MATERIAL FOR THIS TASK ::
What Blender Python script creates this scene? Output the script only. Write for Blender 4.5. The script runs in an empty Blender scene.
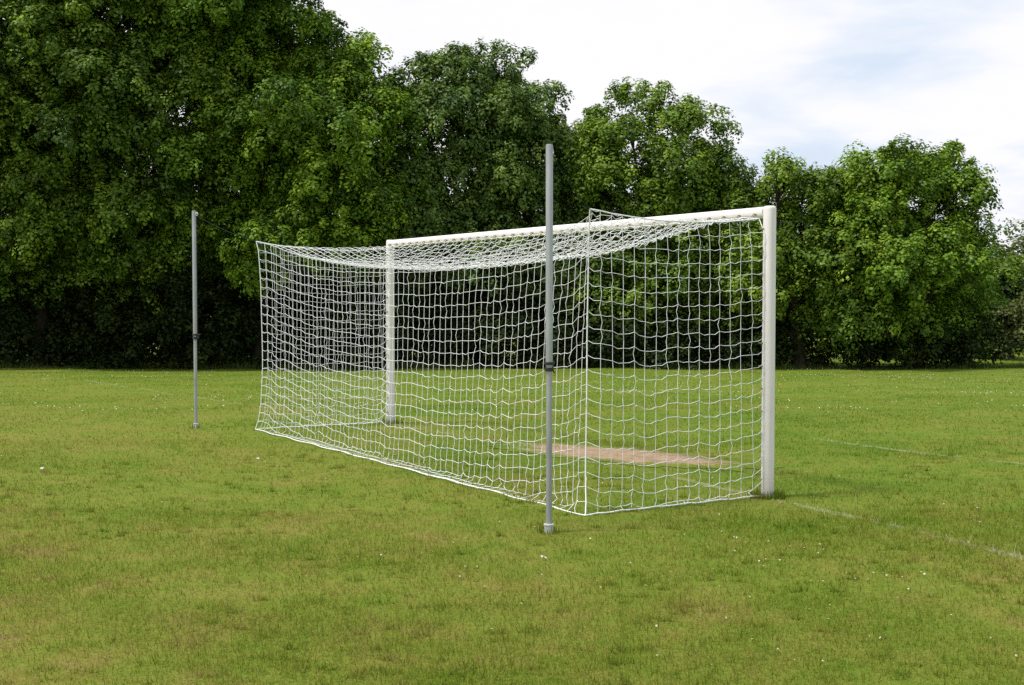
import bpy, math
import numpy as np
from math import radians, sin, cos, pi
from mathutils import Vector

R = np.random.RandomState
scene = bpy.context.scene
col = scene.collection

# ---------------------------------------------------------------- camera
F_PX, PITCH, CAM_H = 1213.7, 0.03727, 1.762
cam_data = bpy.data.cameras.new('camera')
cam = bpy.data.objects.new('camera', cam_data)
col.objects.link(cam)
cam.location = (0, 0, CAM_H)
cam.rotation_euler = (pi / 2 - PITCH, 0, 0)
cam_data.sensor_width = 36
cam_data.lens = 36 * F_PX / 1024
cam_data.clip_start = 0.1
cam_data.clip_end = 5000
scene.camera = cam
HOR = 297.3


def at(px, py, Y):
    """survey helper: a sighted direction at a real distance Y -> metres"""
    return np.array([(px - 512) * Y / F_PX, Y, CAM_H - (py - HOR) * Y / F_PX])


# ---------------------------------------------------------------- helpers
def tag(o, label=None, cat=None, group=None, kind=None):
    if label: o['label'] = label
    if cat: o['category'] = cat
    if group: o['group'] = group
    if kind: o['kind'] = kind
    return o


def empty(name, loc=(0, 0, 0)):
    o = bpy.data.objects.new(name, None)
    o.empty_display_size = 0.2
    o.location = loc
    col.objects.link(o)
    return o


def mesh_obj(name, V, faces_n, F, mat, parent=None, tint=None, smooth=False, offset=None):
    """V (n,3); F flat int array of faces that all have faces_n corners"""
    V = np.asarray(V, dtype=np.float32)
    if offset is not None:
        V = V - np.asarray(offset, dtype=np.float32)
    F = np.asarray(F, dtype=np.int32).ravel()
    me = bpy.data.meshes.new(name)
    nf = len(F) // faces_n
    me.vertices.add(len(V)); me.vertices.foreach_set('co', V.ravel())
    me.loops.add(len(F)); me.loops.foreach_set('vertex_index', F)
    me.polygons.add(nf)
    me.polygons.foreach_set('loop_start', np.arange(nf, dtype=np.int32) * faces_n)
    if smooth:
        me.polygons.foreach_set('use_smooth', np.ones(nf, dtype=bool))
    if tint is not None:
        a = me.attributes.new('tint', 'FLOAT', 'FACE')
        a.data.foreach_set('value', np.asarray(tint, dtype=np.float32))
    me.update(calc_edges=True)
    me.validate()
    me.materials.append(mat)
    o = bpy.data.objects.new(name, me)
    col.objects.link(o)
    if parent is not None:
        o.parent = parent
    return o


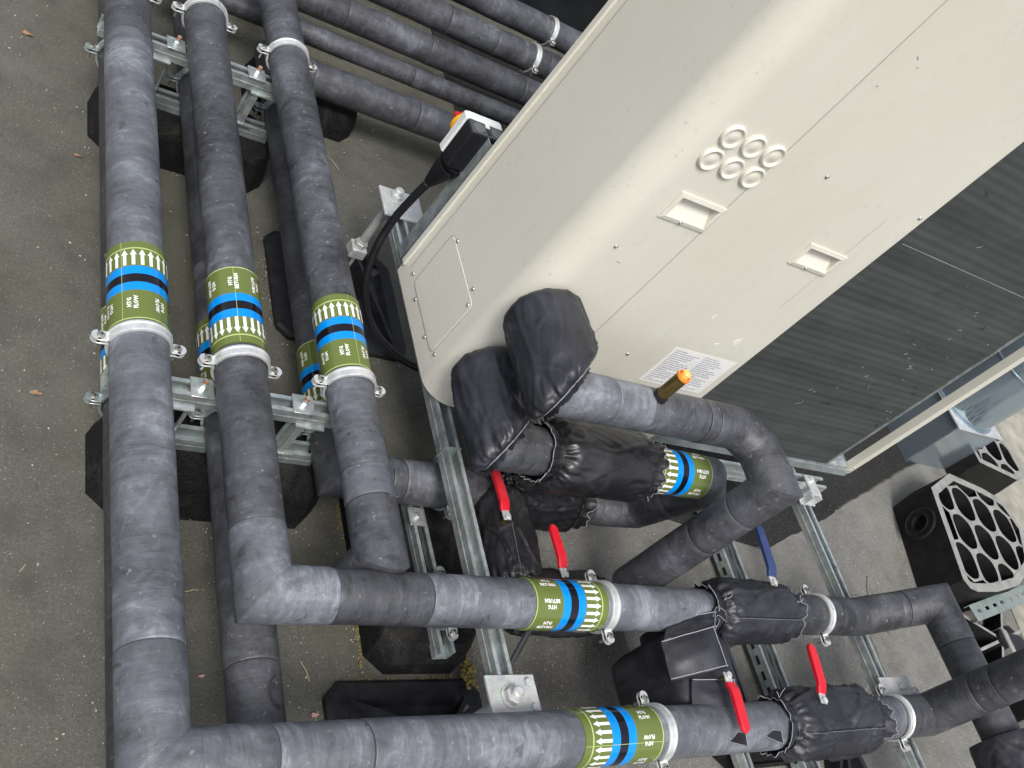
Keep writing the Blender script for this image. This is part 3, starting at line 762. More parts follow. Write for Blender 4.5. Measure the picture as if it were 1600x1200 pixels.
# ------------------------------------------------------------------ the beige unit
XU0, XU1, YU0, YU1, ZU0, ZU1 = 1.272, 2.03, 1.292, 1.72, .374, 2.05
u = thing('heat_pump', 'large beige heat pump cabinet with dark coil, vents and finger grips', 'heat pump', (2.1, 1.5, ZU0))
RC = .075
def arc(cx, cy, r, a0, a1, n): return [(cx + r * math.cos(a0 + (a1 - a0) * i / n), cy + r * math.sin(a0 + (a1 - a0) * i / n)) for i in range(n + 1)]
m = MB()
poly = arc(XU0 + RC, YU0 + RC, RC, PI * 1.5, PI, 14) + [(XU0, YU1), (XU1, YU1), (XU1, YU0)]
poly = [(a, b) for a, b in poly]
m.prism(poly[::-1], .336, ZU1)
m.build('cabinet_shell', CREAM, u, smooth=math.radians(25))
# bottom skirt lip of the front
m = MB(); m.box((1.70, YU0 - .006, .343), (.16, .012, .010), None, 0, 1, .001); m.box((XU1 - .16, YU0 - .003, .352), (.30, .006, .004)); m.build('skirt', CREAM, u)
m = MB(); m.box(((XU1 + 3.0) / 2 + .002, YU0 + .012, ZU0 - .019), (3.0 - XU1 - .004, .018, .030)); m.box(((XU1 + 3.0) / 2, YU0 + .05, ZU0 - .002), (3.0 - XU1, .10, .004)); m.build('base_rail', GALVD, u)
def seam(pts, plane, wd=.0007, off=.0006):
    m = MB()
    for a, b in zip(pts[:-1], pts[1:]):
        a, b = Vector(a), Vector(b); d = (b - a); L = d.length; d.normalize()
        nrm = Vector((0, -1, 0)) if plane == 'F' else Vector((-1, 0, 0)); s = d.cross(nrm)
        o = nrm * off
        m.add([a + s * wd + o, a - s * wd + o, b - s * wd + o, b + s * wd + o], [(0, 1, 2, 3)])
    return m
# vertical panel joint on the front, and folded rear edge of the left face
seam([(1.517, YU0, ZU0), (1.517, YU0, ZU1)], 'F').build('panel_joint', CREAMD, u)
seam([(XU0, 1.682, ZU0 + .02), (XU0, 1.682, ZU1)], 'L', .0009).build('panel_joint', CREAMD, u)
seam([(1.93, YU0, .95), (1.93, YU0, 1.28)], 'F', .0004).build('panel_joint', CREAMD, u)
m = MB(); m.box((XU0 - .004, YU1 - .006, (ZU0 + ZU1) / 2), (.008, .020, ZU1 - ZU0), None, 0, 1, .002); m.build('edge_flange', CREAM, u)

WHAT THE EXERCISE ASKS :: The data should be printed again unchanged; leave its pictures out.

EXERCISE RESPONSE ::
What Blender Python script creates this scene? Output the script only. Write for Blender 4.5. The script runs in an empty Blender scene.
import bpy, math
import numpy as np
from math import radians, sin, cos, pi
from mathutils import Vector

R = np.random.RandomState
scene = bpy.context.scene
col = scene.collection

# ---------------------------------------------------------------- camera
F_PX, PITCH, CAM_H = 1213.7, 0.03727, 1.762
cam_data = bpy.data.cameras.new('camera')
cam = bpy.data.objects.new('camera', cam_data)
col.objects.link(cam)
cam.location = (0, 0, CAM_H)
cam.rotation_euler = (pi / 2 - PITCH, 0, 0)
cam_data.sensor_width = 36
cam_data.lens = 36 * F_PX / 1024
cam_data.clip_start = 0.1
cam_data.clip_end = 5000
scene.camera = cam
HOR = 297.3


def at(px, py, Y):
    """survey helper: a sighted direction at a real distance Y -> metres"""
    return np.array([(px - 512) * Y / F_PX, Y, CAM_H - (py - HOR) * Y / F_PX])


# ---------------------------------------------------------------- helpers
def tag(o, label=None, cat=None, group=None, kind=None):
    if label: o['label'] = label
    if cat: o['category'] = cat
    if group: o['group'] = group
    if kind: o['kind'] = kind
    return o


def empty(name, loc=(0, 0, 0)):
    o = bpy.data.objects.new(name, None)
    o.empty_display_size = 0.2
    o.location = loc
    col.objects.link(o)
    return o


def mesh_obj(name, V, faces_n, F, mat, parent=None, tint=None, smooth=False, offset=None):
    """V (n,3); F flat int array of faces that all have faces_n corners"""
    V = np.asarray(V, dtype=np.float32)
    if offset is not None:
        V = V - np.asarray(offset, dtype=np.float32)
    F = np.asarray(F, dtype=np.int32).ravel()
    me = bpy.data.meshes.new(name)
    nf = len(F) // faces_n
    me.vertices.add(len(V)); me.vertices.foreach_set('co', V.ravel())
    me.loops.add(len(F)); me.loops.foreach_set('vertex_index', F)
    me.polygons.add(nf)
    me.polygons.foreach_set('loop_start', np.arange(nf, dtype=np.int32) * faces_n)
    if smooth:
        me.polygons.foreach_set('use_smooth', np.ones(nf, dtype=bool))
    if tint is not None:
        a = me.attributes.new('tint', 'FLOAT', 'FACE')
        a.data.foreach_set('value', np.asarray(tint, dtype=np.float32))
    me.update(calc_edges=True)
    me.validate()
    me.materials.append(mat)
    o = bpy.data.objects.new(name, me)
    col.objects.link(o)
    if parent is not None:
        o.parent = parent
    return o


Keep writing the Blender script for this image. This is part 3, starting at line 762. More parts follow. Write for Blender 4.5. Measure the picture as if it were 1600x1200 pixels.
# ------------------------------------------------------------------ the beige unit
XU0, XU1, YU0, YU1, ZU0, ZU1 = 1.272, 2.03, 1.292, 1.72, .374, 2.05
u = thing('heat_pump', 'large beige heat pump cabinet with dark coil, vents and finger grips', 'heat pump', (2.1, 1.5, ZU0))
RC = .075
def arc(cx, cy, r, a0, a1, n): return [(cx + r * math.cos(a0 + (a1 - a0) * i / n), cy + r * math.sin(a0 + (a1 - a0) * i / n)) for i in range(n + 1)]
m = MB()
poly = arc(XU0 + RC, YU0 + RC, RC, PI * 1.5, PI, 14) + [(XU0, YU1), (XU1, YU1), (XU1, YU0)]
poly = [(a, b) for a, b in poly]
m.prism(poly[::-1], .336, ZU1)
m.build('cabinet_shell', CREAM, u, smooth=math.radians(25))
# bottom skirt lip of the front
m = MB(); m.box((1.70, YU0 - .006, .343), (.16, .012, .010), None, 0, 1, .001); m.box((XU1 - .16, YU0 - .003, .352), (.30, .006, .004)); m.build('skirt', CREAM, u)
m = MB(); m.box(((XU1 + 3.0) / 2 + .002, YU0 + .012, ZU0 - .019), (3.0 - XU1 - .004, .018, .030)); m.box(((XU1 + 3.0) / 2, YU0 + .05, ZU0 - .002), (3.0 - XU1, .10, .004)); m.build('base_rail', GALVD, u)
def seam(pts, plane, wd=.0007, off=.0006):
    m = MB()
    for a, b in zip(pts[:-1], pts[1:]):
        a, b = Vector(a), Vector(b); d = (b - a); L = d.length; d.normalize()
        nrm = Vector((0, -1, 0)) if plane == 'F' else Vector((-1, 0, 0)); s = d.cross(nrm)
        o = nrm * off
        m.add([a + s * wd + o, a - s * wd + o, b - s * wd + o, b + s * wd + o], [(0, 1, 2, 3)])
    return m
# vertical panel joint on the front, and folded rear edge of the left face
seam([(1.517, YU0, ZU0), (1.517, YU0, ZU1)], 'F').build('panel_joint', CREAMD, u)
seam([(XU0, 1.682, ZU0 + .02), (XU0, 1.682, ZU1)], 'L', .0009).build('panel_joint', CREAMD, u)
seam([(1.93, YU0, .95), (1.93, YU0, 1.28)], 'F', .0004).build('panel_joint', CREAMD, u)
m = MB(); m.box((XU0 - .004, YU1 - .006, (ZU0 + ZU1) / 2), (.008, .020, ZU1 - ZU0), None, 0, 1, .002); m.build('edge_flange', CREAM, u)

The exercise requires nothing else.